## What to do
Every line from the one with "m = MB(); p, q" to the one with "m.build('deck_fill', M['roof'], t)", including those two, is to be copied exactly; all other lines of the entries below are left out.

## Data provided
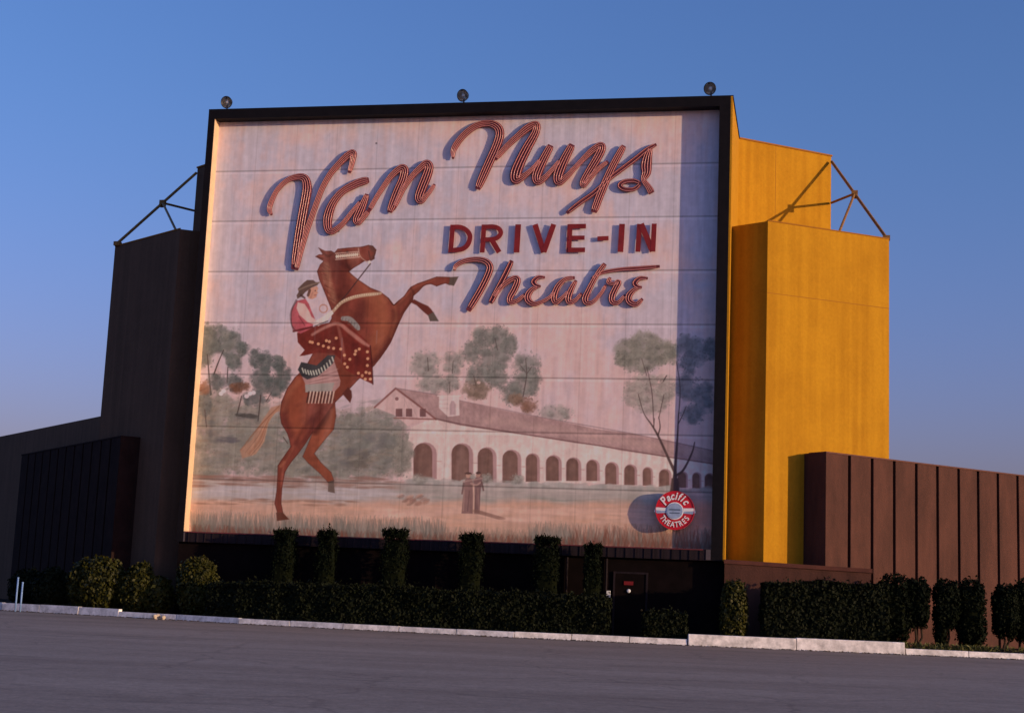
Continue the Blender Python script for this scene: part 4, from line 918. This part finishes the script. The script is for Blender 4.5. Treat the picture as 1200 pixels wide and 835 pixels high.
ribbed((14.65, 0.5), (25.0, 10.75), (13.93, 1.32), gs, 7.3, 'tall brown ribbed wall of vertical panels right of the yellow wing', 'ribbed walls beside the tower')
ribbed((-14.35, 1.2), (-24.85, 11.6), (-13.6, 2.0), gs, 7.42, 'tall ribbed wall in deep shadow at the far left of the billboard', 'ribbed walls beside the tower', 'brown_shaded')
# yellow wall beyond on the left, shade put into its colour
t = thing('boundary_wall', 'plain yellow wall with shade in its colour rising behind the left ribbed wall', 'wall', (-22, 9.5, 0))
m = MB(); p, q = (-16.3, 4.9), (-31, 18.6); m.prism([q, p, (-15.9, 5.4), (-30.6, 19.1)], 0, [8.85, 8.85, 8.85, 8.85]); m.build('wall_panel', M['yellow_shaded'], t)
# low brown parapet in front of the right wing
t = thing('low_wall', 'low brown wall with a flat cap running from billboard base to ribbed wall', 'wall', (13.6, 0, 0))
P = [(10.98, -0.22), (16.3, 0.35), (16.3, 1.9), (16.1, 1.9), (16.1, 0.75), (10.98, 0.18)]
m = MB(); m.prism(P, 0, [2.97, 2.83, 2.83, 2.83, 2.83, 2.97]); m.build('wall_face', M['brown'], t)
P = [(10.96, -0.27), (16.35, 0.30), (16.35, 2.0), (16.1, 2.0), (16.1, 0.78), (10.96, 0.24)]
m = MB(); m.prism(P, 2.8, 2.8); m = MB()
za = [3.12, 2.98, 2.98, 2.98, 2.98, 3.12]; zb = [2.973, 2.833, 2.833, 2.833, 2.833, 2.973]
vs = [(a[0], a[1], b_) for a, b_ in zip(P, zb)] + [(a[0], a[1], b_) for a, b_ in zip(P, za)]
m.add(vs, [tuple(range(5, -1, -1)), tuple(range(6, 12))] + [(i, (i + 1) % 6, 6 + (i + 1) % 6, 6 + i) for i in range(6)]); m.build('wall_cap', M['brown_cap'], t)
m = MB(); m.prism([(11.0, 0.26), (13.0, 0.46), (14.6, 1.6), (12.0, 1.3)], 0, 2.9); m.build('deck_fill', M['roof'], t)

# ------------------------------------------------------------------ planting
def leaves(P, Nrm, size, elong=1.5):
    """small rhombic leaves at points P, roughly facing Nrm"""
    n = len(P); r = rng.normal(size=(n, 3)); d = Nrm + r * 0.75; d /= np.linalg.norm(d, axis=1)[:, None]
    a = np.cross(d, rng.normal(size=(n, 3)) + np.array([0, 0, 1.2])); a /= np.linalg.norm(a, axis=1)[:, None] + 1e-9; b = np.cross(d, a)
    s = (size * rng.uniform(.6, 1.35, n))[:, None]
    V = np.stack([P - a * s * .5, P + b * s * elong * .5 , P + a * s * .5, P - b * s * elong * .5], 1).reshape(-1, 3)
    F = np.arange(n * 4).reshape(n, 4); return V, F
def plant_mesh(name, V, F, mats, parent, core=None):
    me_ = bpy.data.meshes.new(name); b = org(parent)
    v = V - b; f = F.tolist(); mi = [0] * len(f); vv = v.tolist()
    if core is not None:
        cv, cf = core; k_ = len(vv); vv += (np.array(cv) - b).tolist(); f += [tuple(i + k_ for i in q_) for q_ in cf]; mi += [1] * len(cf)
    me_.from_pydata(vv, [], f); [me_.materials.append(x) for x in mats]; me_.polygons.foreach_set('material_index', mi); me_.update()
    o = bpy.data.objects.new(name, me_); col.objects.link(o); o.parent = parent; return o
def bump3(P, s, seed):
    r = np.random.default_rng(seed); t_ = 0
    for k_ in range(5):
        kv = r.normal(size=3) * s * (1 + k_ * .6); t_ = t_ + np.sin(P @ kv + r.uniform(0, 6.28)) / (1 + k_ * .5)
    return t_ / 3.0
def hedge_box(label, path, thick, ztop, n, name='clipped_hedge', z0=0.2, size=0.075, m_='foliage', seed=1, group=None, taper=0.0, rough=.11):
    """clipped hedge along a path; ztop is a number or one per path point"""
    path = np.array(path, float); seg = np.linalg.norm(np.diff(path, axis=0), axis=1); cs = np.concatenate([[0], np.cumsum(seg)]); Ltot = cs[-1]
    zt = np.array(ztop if isinstance(ztop, (list, tuple)) else [ztop] * len(path), float)
    base = path.mean(0); root = thing(name, label, 'hedge', (base[0], base[1], z0), group)
    def at(s): 
        return np.stack([np.interp(s, cs, path[:, 0]), np.interp(s, cs, path[:, 1])], -1)
    h = zt.mean() - z0; aF = Ltot * h; aT = Ltot * thick; aE = thick * h; tot = 2 * aF + aT + 2 * aE
    def samp(cnt, kind):
        s = rng.uniform(0, Ltot, cnt); o_ = rng.uniform(-.5, .5, cnt) * thick; z = rng.uniform(0, 1, cnt)
        nr = np.zeros((cnt, 3))
        if kind == 'f': o_[:] = -thick / 2; nr[:, 1] = -1
        if kind == 'b': o_[:] = thick / 2; nr[:, 1] = 1
        if kind == 't': z[:] = 1; nr[:, 2] = 1
        if kind == 'l': s[:] = 0; nr[:, 0] = -1
        if kind == 'r': s[:] = Ltot; nr[:, 0] = 1
        c = at(s); e = at(np.clip(s + .05, 0, Ltot)) - at(np.clip(s - .05, 0, Ltot)); e /= np.linalg.norm(e, axis=1)[:, None]
        zz_ = np.interp(s, cs, zt); P = np.stack([c[:, 0] - e[:, 1] * o_, c[:, 1] + e[:, 0] * o_, z0 + z * (zz_ - z0)], -1)
        P += nr * (bump3(P, 1.8, seed)[:, None] * rough + bump3(P, 6.0, seed + 3)[:, None] * rough * .5 + rng.normal(size=(cnt, 1)) * .03 - .01)
        # rounded upper arrises
        return P, nr
    Ps = []; Ns = []
    for kd, ar in (('f', aF), ('b', aF * .4), ('t', aT * 1.4), ('l', aE), ('r', aE)):
        P, q_ = samp(int(n * ar / tot) + 20, kd); Ps.append(P); Ns.append(q_)
    P = np.concatenate(Ps); Nn = np.concatenate(Ns); V, F = leaves(P, Nn, size)
    # stray shoots on top
    k_ = max(8, int(Ltot * 34)); P2, q2 = samp(k_, 't'); P2[:, 2] += np.abs(rng.normal(size=k_)) * .10; q2 = rng.normal(size=(k_, 3)); V2, F2 = leaves(P2, q2, size * .9, 2.2); F2 = F2 + len(V); V = np.concatenate([V, V2]); F = np.concatenate([F, F2])
    cv = []; cf = []; ins = 0.10; ns = max(2, int(Ltot / .5)); ss = np.linspace(ins, Ltot - ins, ns)
    for s in ss:
        c = at(np.array([s]))[0]; e = (at(np.array([min(s + .05, Ltot)])) - at(np.array([max(s - .05, 0)])))[0]; e /= np.linalg.norm(e); z_ = np.interp(s, cs, zt) - ins
        for o_, zc in ((-(thick / 2 - ins), 0.05), ((thick / 2 - ins), 0.05), ((thick / 2 - ins), z_), (-(thick / 2 - ins), z_)): cv.append((c[0] - e[1] * o_, c[1] + e[0] * o_, zc))
    for i in range(ns - 1):
        for a, b_ in ((0, 1), (1, 2), (2, 3), (3, 0)): cf.append((i * 4 + a, i * 4 + b_, i * 4 + 4 + b_, i * 4 + 4 + a))
    cf += [(0, 3, 2, 1), (ns * 4 - 4, ns * 4 - 3, ns * 4 - 2, ns * 4 - 1)]
    plant_mesh('foliage', V, F, [M[m_], M['core']], root, (cv, cf)); return root
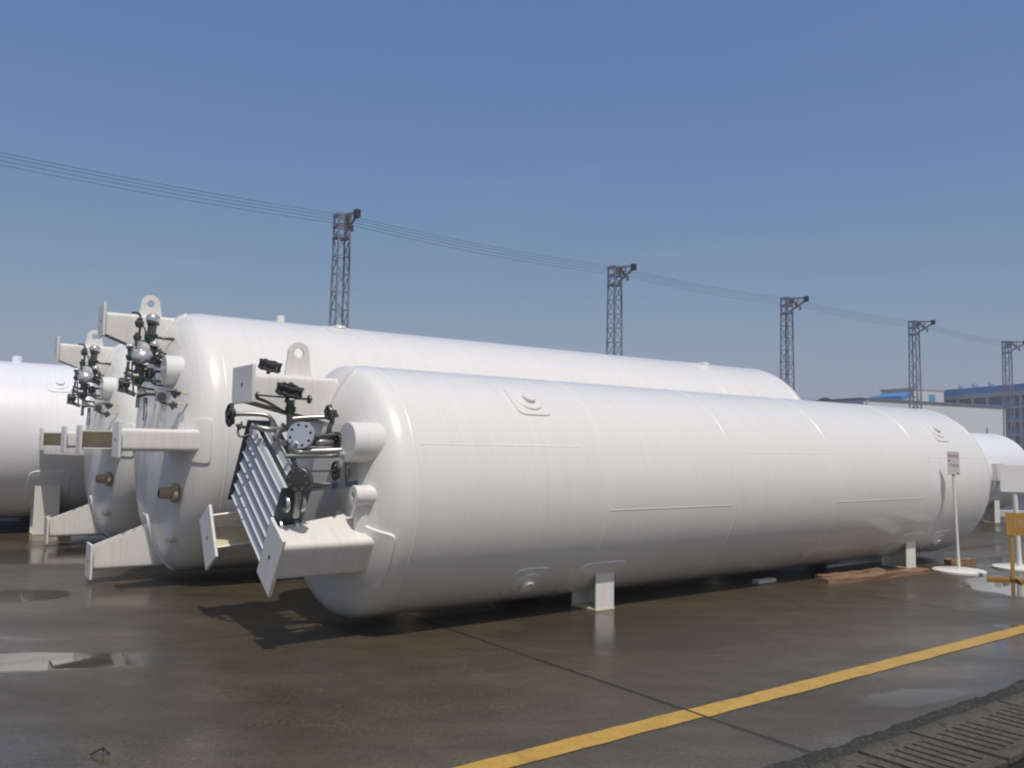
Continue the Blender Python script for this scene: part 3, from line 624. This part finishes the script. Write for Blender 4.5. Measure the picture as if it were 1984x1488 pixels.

## Full solution
m = MB(); p, q = (-16.3, 4.9), (-31, 18.6); m.prism([q, p, (-15.9, 5.4), (-30.6, 19.1)], 0, [8.85, 8.85, 8.85, 8.85]); m.build('wall_panel', M['yellow_shaded'], t)
# low brown parapet in front of the right wing
t = thing('low_wall', 'low brown wall with a flat cap running from billboard base to ribbed wall', 'wall', (13.6, 0, 0))
P = [(10.98, -0.22), (16.3, 0.35), (16.3, 1.9), (16.1, 1.9), (16.1, 0.75), (10.98, 0.18)]
m = MB(); m.prism(P, 0, [2.97, 2.83, 2.83, 2.83, 2.83, 2.97]); m.build('wall_face', M['brown'], t)
P = [(10.96, -0.27), (16.35, 0.30), (16.35, 2.0), (16.1, 2.0), (16.1, 0.78), (10.96, 0.24)]
m = MB(); m.prism(P, 2.8, 2.8); m = MB()
za = [3.12, 2.98, 2.98, 2.98, 2.98, 3.12]; zb = [2.973, 2.833, 2.833, 2.833, 2.833, 2.973]
vs = [(a[0], a[1], b_) for a, b_ in zip(P, zb)] + [(a[0], a[1], b_) for a, b_ in zip(P, za)]
m.add(vs, [tuple(range(5, -1, -1)), tuple(range(6, 12))] + [(i, (i + 1) % 6, 6 + (i + 1) % 6, 6 + i) for i in range(6)]); m.build('wall_cap', M['brown_cap'], t)
m = MB(); m.prism([(11.0, 0.26), (13.0, 0.46), (14.6, 1.6), (12.0, 1.3)], 0, 2.9); m.build('deck_fill', M['roof'], t)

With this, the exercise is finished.